DATA EXCERPTS

_ _ _ _ _ _ _

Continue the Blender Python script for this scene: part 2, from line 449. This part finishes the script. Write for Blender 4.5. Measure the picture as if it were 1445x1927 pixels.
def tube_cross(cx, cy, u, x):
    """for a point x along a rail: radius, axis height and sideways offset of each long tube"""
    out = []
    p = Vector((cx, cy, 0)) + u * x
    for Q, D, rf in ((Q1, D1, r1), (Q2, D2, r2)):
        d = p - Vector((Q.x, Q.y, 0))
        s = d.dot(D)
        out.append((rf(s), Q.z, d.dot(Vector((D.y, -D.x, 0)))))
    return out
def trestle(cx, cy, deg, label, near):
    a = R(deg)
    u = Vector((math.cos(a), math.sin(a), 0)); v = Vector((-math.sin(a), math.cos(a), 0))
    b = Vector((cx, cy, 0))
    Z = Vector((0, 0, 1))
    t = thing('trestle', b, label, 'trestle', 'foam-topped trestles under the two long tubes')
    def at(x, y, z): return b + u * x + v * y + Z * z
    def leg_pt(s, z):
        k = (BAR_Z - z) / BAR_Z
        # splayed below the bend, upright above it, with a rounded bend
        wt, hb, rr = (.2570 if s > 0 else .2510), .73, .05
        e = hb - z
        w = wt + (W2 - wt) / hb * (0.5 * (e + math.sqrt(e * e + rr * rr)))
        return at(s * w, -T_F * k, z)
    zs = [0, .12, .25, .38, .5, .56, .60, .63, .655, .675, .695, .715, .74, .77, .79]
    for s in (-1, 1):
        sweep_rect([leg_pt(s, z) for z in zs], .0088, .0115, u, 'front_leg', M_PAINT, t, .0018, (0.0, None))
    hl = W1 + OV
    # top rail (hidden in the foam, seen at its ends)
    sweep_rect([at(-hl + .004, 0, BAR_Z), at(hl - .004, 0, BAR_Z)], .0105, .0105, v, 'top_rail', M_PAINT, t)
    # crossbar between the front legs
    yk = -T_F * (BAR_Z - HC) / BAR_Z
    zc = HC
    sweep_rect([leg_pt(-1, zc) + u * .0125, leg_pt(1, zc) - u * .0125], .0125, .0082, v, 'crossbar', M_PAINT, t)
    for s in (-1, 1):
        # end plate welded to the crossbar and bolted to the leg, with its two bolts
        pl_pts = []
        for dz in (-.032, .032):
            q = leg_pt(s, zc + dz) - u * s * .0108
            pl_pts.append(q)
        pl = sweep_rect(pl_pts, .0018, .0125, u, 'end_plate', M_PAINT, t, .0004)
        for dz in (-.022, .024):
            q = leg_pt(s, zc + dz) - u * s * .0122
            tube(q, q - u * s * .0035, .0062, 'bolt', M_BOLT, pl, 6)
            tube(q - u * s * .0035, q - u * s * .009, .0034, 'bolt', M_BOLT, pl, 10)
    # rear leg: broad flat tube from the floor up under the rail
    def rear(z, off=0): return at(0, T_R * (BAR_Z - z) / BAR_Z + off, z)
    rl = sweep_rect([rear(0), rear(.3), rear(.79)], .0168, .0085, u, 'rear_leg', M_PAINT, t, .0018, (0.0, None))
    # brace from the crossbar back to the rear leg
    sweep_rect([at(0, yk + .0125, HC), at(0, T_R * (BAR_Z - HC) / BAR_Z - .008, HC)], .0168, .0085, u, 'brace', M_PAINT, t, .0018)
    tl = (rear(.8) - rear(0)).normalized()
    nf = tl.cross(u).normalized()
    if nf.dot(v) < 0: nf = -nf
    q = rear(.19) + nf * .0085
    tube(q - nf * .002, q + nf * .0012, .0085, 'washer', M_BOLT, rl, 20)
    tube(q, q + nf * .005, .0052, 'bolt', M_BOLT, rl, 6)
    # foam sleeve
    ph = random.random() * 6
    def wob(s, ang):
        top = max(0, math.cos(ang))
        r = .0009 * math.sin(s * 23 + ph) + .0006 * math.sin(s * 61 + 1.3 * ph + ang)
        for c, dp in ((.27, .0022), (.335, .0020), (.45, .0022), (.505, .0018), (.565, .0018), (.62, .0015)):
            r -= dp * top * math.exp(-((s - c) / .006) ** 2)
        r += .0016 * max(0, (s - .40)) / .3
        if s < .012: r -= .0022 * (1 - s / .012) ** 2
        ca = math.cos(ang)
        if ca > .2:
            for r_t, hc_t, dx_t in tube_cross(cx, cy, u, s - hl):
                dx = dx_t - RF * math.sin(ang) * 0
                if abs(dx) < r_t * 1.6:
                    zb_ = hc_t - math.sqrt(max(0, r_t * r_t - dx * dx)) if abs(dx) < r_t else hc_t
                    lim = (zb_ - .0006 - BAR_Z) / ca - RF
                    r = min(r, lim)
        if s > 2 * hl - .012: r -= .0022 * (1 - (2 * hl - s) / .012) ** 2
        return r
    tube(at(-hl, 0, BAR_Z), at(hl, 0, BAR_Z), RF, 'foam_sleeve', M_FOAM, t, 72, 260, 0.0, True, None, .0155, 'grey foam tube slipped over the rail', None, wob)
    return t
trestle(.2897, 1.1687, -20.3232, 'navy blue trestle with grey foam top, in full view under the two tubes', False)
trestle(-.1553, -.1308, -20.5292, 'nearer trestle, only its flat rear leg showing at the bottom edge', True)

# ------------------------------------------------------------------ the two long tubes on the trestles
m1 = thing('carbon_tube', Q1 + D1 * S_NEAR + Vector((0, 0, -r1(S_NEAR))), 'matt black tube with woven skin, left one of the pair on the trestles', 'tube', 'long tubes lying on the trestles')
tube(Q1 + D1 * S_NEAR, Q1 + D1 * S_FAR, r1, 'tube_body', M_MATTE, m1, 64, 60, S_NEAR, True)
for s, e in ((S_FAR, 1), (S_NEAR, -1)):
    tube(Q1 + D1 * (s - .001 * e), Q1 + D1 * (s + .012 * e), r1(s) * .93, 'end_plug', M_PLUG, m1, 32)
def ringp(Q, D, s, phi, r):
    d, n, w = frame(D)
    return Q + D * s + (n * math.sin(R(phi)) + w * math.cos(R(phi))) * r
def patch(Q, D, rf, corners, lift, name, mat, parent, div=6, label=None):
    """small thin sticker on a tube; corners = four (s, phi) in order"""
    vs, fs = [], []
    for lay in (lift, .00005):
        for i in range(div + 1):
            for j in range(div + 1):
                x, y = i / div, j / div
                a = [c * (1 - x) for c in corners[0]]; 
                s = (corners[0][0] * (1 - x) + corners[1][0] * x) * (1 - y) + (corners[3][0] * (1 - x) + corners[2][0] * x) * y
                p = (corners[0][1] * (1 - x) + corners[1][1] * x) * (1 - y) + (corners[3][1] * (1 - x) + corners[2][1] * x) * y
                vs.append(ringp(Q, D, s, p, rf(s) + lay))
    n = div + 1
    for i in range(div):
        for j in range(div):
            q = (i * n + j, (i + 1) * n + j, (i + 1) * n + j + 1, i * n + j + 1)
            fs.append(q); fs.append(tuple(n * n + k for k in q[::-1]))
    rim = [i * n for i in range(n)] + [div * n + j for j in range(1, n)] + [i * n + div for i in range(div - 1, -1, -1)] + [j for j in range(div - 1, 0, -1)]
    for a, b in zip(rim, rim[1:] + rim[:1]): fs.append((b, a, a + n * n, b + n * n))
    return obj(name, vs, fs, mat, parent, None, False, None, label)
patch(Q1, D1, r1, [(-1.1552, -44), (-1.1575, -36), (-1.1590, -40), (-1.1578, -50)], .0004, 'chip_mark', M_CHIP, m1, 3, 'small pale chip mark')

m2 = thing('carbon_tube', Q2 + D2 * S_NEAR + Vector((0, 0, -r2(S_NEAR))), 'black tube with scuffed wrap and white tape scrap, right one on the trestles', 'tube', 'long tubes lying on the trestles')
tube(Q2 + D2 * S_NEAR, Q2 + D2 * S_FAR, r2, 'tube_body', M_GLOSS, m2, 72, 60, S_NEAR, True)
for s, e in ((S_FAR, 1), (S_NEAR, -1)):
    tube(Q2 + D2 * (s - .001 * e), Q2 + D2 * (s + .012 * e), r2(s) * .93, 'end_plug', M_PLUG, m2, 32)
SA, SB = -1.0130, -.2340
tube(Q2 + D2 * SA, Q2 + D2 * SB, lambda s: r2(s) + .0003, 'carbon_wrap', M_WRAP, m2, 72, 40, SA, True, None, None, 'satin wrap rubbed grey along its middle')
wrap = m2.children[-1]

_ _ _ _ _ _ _

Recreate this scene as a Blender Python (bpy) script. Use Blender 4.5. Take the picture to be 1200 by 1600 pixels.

_ _ _ _ _ _ _

TASK TO COMPLETE
Using the listing above, pull out all lines that hold the word "picture".

FINISHED ANSWER
Continue the Blender Python script for this scene: part 2, from line 449. This part finishes the script. Write for Blender 4.5. Measure the picture as if it were 1445x1927 pixels.
Recreate this scene as a Blender Python (bpy) script. Use Blender 4.5. Take the picture to be 1200 by 1600 pixels.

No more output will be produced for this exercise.